:: Given exercise ::
Begin with the first line of the entries below and reproduce each line exactly, ending with the line that holds "R_ = math.radians".

— begin Provided entries —

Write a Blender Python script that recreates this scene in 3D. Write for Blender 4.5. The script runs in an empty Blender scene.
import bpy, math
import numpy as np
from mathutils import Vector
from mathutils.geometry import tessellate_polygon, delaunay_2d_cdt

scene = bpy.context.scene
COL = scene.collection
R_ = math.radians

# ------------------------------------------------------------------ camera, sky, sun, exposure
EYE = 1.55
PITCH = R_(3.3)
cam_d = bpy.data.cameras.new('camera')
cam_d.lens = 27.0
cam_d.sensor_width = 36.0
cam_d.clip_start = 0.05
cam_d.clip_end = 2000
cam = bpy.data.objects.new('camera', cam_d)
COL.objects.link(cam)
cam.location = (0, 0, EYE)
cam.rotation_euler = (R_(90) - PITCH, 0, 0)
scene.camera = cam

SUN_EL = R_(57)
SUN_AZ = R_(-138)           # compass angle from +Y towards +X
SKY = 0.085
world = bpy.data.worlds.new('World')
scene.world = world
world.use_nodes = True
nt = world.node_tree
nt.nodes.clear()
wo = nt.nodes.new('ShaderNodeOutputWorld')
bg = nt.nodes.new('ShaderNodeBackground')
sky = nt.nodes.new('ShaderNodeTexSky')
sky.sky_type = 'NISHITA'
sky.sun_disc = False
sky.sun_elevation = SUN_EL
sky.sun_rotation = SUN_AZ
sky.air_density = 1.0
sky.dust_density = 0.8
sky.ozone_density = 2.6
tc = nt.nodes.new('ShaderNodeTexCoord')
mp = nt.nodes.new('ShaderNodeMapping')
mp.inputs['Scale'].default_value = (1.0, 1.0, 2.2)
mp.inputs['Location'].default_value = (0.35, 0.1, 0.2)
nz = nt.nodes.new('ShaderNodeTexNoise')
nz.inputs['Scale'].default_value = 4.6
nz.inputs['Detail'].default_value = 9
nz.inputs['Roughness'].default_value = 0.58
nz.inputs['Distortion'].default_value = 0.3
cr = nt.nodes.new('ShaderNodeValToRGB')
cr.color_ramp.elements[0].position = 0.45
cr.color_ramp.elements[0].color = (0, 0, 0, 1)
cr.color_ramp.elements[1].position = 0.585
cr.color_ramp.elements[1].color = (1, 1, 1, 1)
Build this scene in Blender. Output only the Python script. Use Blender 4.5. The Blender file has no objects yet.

— end Provided entries —

:: Solution to the problem ::
Write a Blender Python script that recreates this scene in 3D. Write for Blender 4.5. The script runs in an empty Blender scene.
import bpy, math
import numpy as np
from mathutils import Vector
from mathutils.geometry import tessellate_polygon, delaunay_2d_cdt

scene = bpy.context.scene
COL = scene.collection
R_ = math.radians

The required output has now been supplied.